Moszkowicz leek zichzelf als een Don Quichotte neer te zetten. Ik moest denken aan The Wire, waarin het net zich sluit rond senator Clay ‘Sheeeeeit’ Davis. Die haalt, op de dag dat hij terecht staat, een boek uit zijn binnenzak. Over Prometheus: ‘A simple man who was horrifically punished by the powers that be for the terrible crime of trying to bring light to the common people.’ Senator Davis gaat als beklaagde naar binnen, weet in een emotioneel betoog het tij te keren en wandelt als held naar buiten. Zoiets ziet Moszkowicz volgens mij ook voor zich. Maar de verdediging van topcriminelen en wat optredens bij RTL Boulevard, halen het qua onbaatzuchtige misdaad niet bij het stelen van het licht.
Reacties (4)
Als ik ‘m zo op tv zie -dat geknipper met die ogen en dat gekke gedoe met die mond- heb ik altijd het idee dat ik naar een drugsverslaafde zit te kijken die een hit nodig heeft.
Van de week had Luijendijk het in Tegenlicht nog over het “winnaarseffect” en extreme testosteron gedreven alfa mannetjes in de bankiers wereld die uiteindelijk ook heel diep van hun rots afpleuren…..
Noem dat maar geen bal, maar om die nou na te trappen…
Ik blogde een paar jaar terug een vergelijkbaar verhaal over Mart Smeets, inclusief parallel met HBO-serie:
Lossen Mart.
Misschien komt het omdat de tijd mij al wat inhaalt. Dat ik al ouder wordt, dat ik me er door belemmerd voel. Niet voor niks kan ik me niet verzoenen met mijn generatie. Ik loop verdomme achter. En dan ga je anders naar de wereld kijken.

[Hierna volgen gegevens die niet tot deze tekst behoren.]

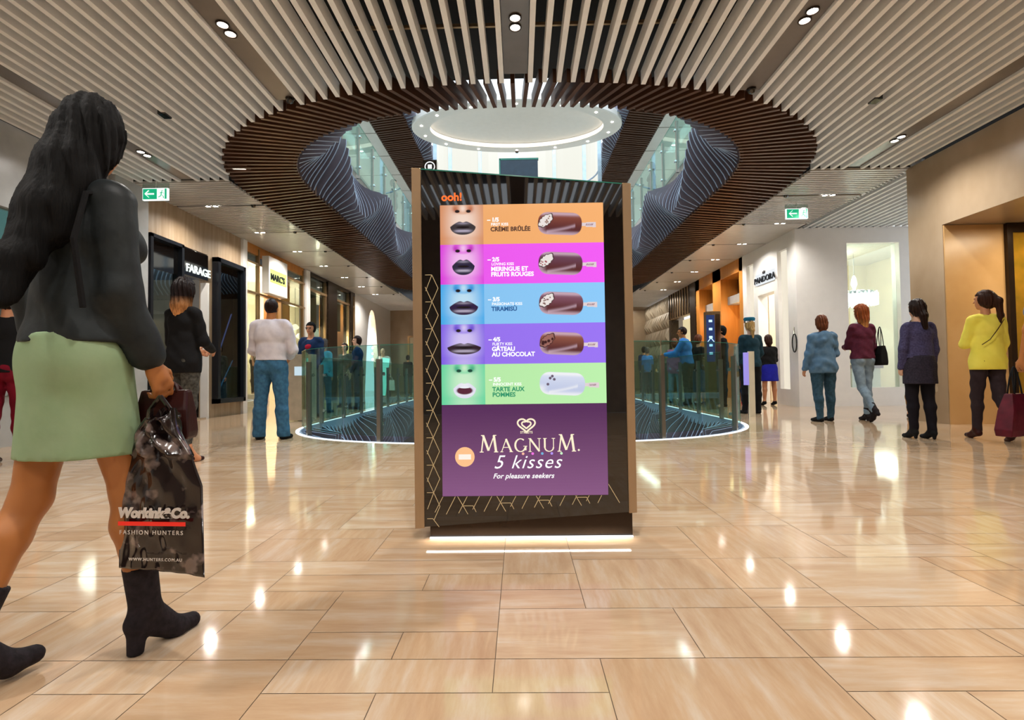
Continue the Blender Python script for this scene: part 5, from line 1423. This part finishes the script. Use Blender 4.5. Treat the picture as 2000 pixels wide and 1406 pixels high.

Ik ben geobsedeerd door ouder worden. Hoe lang kan mijn vader mijn vader blijven, blijft mijn moeder nog mijn moeder? Het is een soort spelletje om te zien welke decors uit je verleden in tact blijven en welke vergaan. Als ik een Shell-pomp zie met die glimmende ballen met tellertjers, waan ik me weer even acht. Of dezelfde mensen dezelfde dingen zien doen. Iemand ineens in een grote auto zien rijden.
Ik ben me bewust geworden van deze manier van kijken door een Soprano´s aflevering waarin iemands vanzelfsprekende rol plaats maakt voor ouderdom. Ranzige, banale, zurige ouderdom. Soprano raakt in de ban van een diva uit zijn vaders hoogtijdagen. Bezoekt haar regelmatig. Totdat hij haar van te dichtbij bekijkt, zij flirt en hij ziet dat haar charmante trekken verruineerde automatisme´s zijn. Weg interresse, enter walging.
Van de winter zag ik, bij Pauw en Witteman, hetzelfde gebeuren bij Hans van Mierlo. Ook iemand die zijn charme wist te gebruiken. Bij zo’n uitzending blijkt zijn magie ineens verdwenen te zijn. Hij formuleert trager, zijn mimiek blijkt een echo van oude gesprekken en zijn bewegingen zijn zonder souplesse.
Deze zomer is het Mart Smeets, die een beetje pech heeft dat alles om hem heen excelleert. Je ziet dat het met hem gebeurt is. Hij is een herkenbare zestiger geworden en duidelijk minder scherp. Je ziet dat hij zijn gasten niet uit hun eigen wereld kan trekken en hij blijft met zijn vragen weer in zijn eigen wereld. Zonder geluid wordt hij nog altijd verraden door zijn huid en zijn soms afwezige ogen, ongefocuste blik. Mart moet lossen.
Ik vind het trouwens machtig mooi om die Tour te volgen. Elk jaar weer in drie weken tijd zoveel mogelijk van die sport proberen te begrijpen, om het in de vierde week weer allemaal te vergeten.